Eric,
thanks for the quick reply. follow-up inline below:
On 1/27/24 09:46 PM, Eric Covener wrote:
apache2: 2.4.56-1~deb11u2, prefork MPM, mod_perl
I think it's a large window on prefork where this can happen. If any
process is busy processing a request, it cannot close its copy of the
listening socket. The OS will continue to complete TCP connections and
acknowledge (some) data with nobody calling accept(). When the last
of the listening sockets is finally closed, the TCP connections that
arrived in this timeframe will be abruptly closed.
is this window essentially the time between when the parent process
calls close() on its copy of the listening socket and when the last of
the child processes is handling its request and can call close() on the
last remaining copy of the listening socket? if so, then it sounds like
the window becomes wider and this situation becomes more likely if the
children are handling longer-running requests.

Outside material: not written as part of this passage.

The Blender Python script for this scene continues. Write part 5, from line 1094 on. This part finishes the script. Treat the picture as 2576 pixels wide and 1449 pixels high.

Both worker and event MPMs have a dedicated listener thread per child
process, so it will close those copies of the listening sockets much
more quickly.
so that i am clear, are you saying that this behavior is still possible,
although less likely under the worker and event MPMs?
NVM, actually, it appears that i may have already answered this question
by not paying enough attention to detail when setting up my test
environment. i unintentionally replicated the behavior under the event
MPM when my intention was to use prefork for the sake of consistency.
but i would still like to better understand "how much" the window is
reduced under worker and event. for example, would they be
similarly-effected by a child that is still handling a long-running
request, or would the listener thread be able to close() its copy of the
socket while the handling thread is still serving content to the client?